Freedom itself has become such a fragile concept that people are afraid to say what it really means to fight for it. For the past century, and indeed long before, fearless men and women have put themselves in danger because the government tells them they’re doing it so that America will stay free. And they believe it. American service members don’t join because they want to intervene in foreign affairs, they do it because they truly believe that without their service, America would be in grave peril. As of late, and perhaps since World War 2, this isn’t the case.

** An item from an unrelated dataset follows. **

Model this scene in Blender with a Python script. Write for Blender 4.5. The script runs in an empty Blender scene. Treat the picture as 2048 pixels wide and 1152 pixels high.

    There are myths that recruiters prey on the poor and unintelligent. The American military, in fact, boasts some of the highest I.Q.’s in the nation, and even they cannot always see through the extremely effective propaganda the government lays out. Freedom, as a concept, is something that members of every political group at least say they strive for.
    What the military does do effectively (at least enlisted service-members) is prevent a draft. Though this may be a controversial point in anarchistic and libertarian circles, if no one enlisted under the past two administrations, a draft would be in full effect. The phrase “they went so we don’t have to” has rings of truth to it, but you could change it to “they went so the bureaucrats won’t make us.”
    The National Guard is no longer even being used for its intended purpose, as Bush has deployed them in support of his interventionism. If the military were truly being used in an effective fashion, they would be protecting American citizens against overzealous cops, the IRS, and power mongering politicians. These are the real threats to the American public, not homeless, unorganized religious zealots. Bush and his ilk like to spread the military thin, so that they can cover unprotected constituents with a fascistic blanket of law.
    The military’s purpose is to protect the people from government-authorized attacks, not from attacks by a ragtag group of a few. A few, it should be noted, who eluded an incompetent collective of internal federal agencies for years.
    Memorial Day is a day to remember fallen brave men and women, not because they are war mongers, but because they know what hell is; a master-slave government who doesn’t see them as individuals, but part of a dropping number. “We’ve only lost 3,000” they’ll say in the same breath as “we’ve created 3,000 jobs.”
    If you think that much of the anti-war crowd is composed of hippies and socialists, you’re wrong. War makes many things out of a man, not the least of which is a stalwart anti-government radical.
And if you think I’m not speaking from experience, that I aim to belittle what service-members and their families have given up, well you’re wrong about that, too.